Friday, November 30, 2007

RIMM, AAPL tarred and feathered by mutual funds?

Nasdaq down just 7 points, but Apple ($182.22, -$2.07, -1.1%) and Research in Motion ($113.82, -$8.26, -6.8%) got pummeled. Why? Some theories.

• This is November 30, end of year for mutual funds, which begged for profit-taking. The swoons today were in chunks, huge volume chunks, not your retail investor type of move down.
• Big run-up from the recent low of 97 gave sellers reason to get out.
• MMs shook out all weak hands, taking advantage of an overall optimistic atmosphere (Kohn + Big Ben = Santa Claus) in these two tech bellweathers.
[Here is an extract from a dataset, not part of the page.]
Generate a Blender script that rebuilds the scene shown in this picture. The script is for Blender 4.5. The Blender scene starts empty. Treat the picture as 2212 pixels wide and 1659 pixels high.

The sad thing is, I've normally gotten good prices on my top/favorite stocks precisely in this kind of selloff. Friday buys, late in the day, have been good to me. This would've been a prime example since RIMM dipped below 113 after opening at 124. Instead, I bought on an early dip at 120, completely naive about what was to come. AAPL got as low as 180+ before rallying to 182+ at the close.

Still, if my theory about the mutual funds is right, they'll be buying back in next week, and 113 will be history.

Piper Jaffray? Sure. Their channel checks may be justified. They probably unloaded more RIMM onto the market than any other institution. But they released their news after the market had opened, right into the high at 124, if they truly did sell today. The fact that the checks were done strictly in the U.S. is an easy way for PJ to justify the lower target price (from 137 to 134). In two weeks from now, will we hear from PJ that European channel checks were fantastic? Or that sales in China are booming? That the price target is back up to 137? Wouldn't surprise me.

Again, no matter what the mood, technicals win out. Technically, nobody should've been buying RIMM this morning. However, 112-113 is where the 50-day simple moving average is. RIMM was a buy, by my book, in the final hour of today's session. Becoming technically sound is a lot harder than it sounds.

Biggest lesson I have not learned: Set a tight stop-loss. In this case, a 1% stop-loss would've had me out of my RIMM swing shares at 119.30. Bearable, no pun intended. Darvas was right. Always set stop-loss no matter how giddy or optimistic the market appears.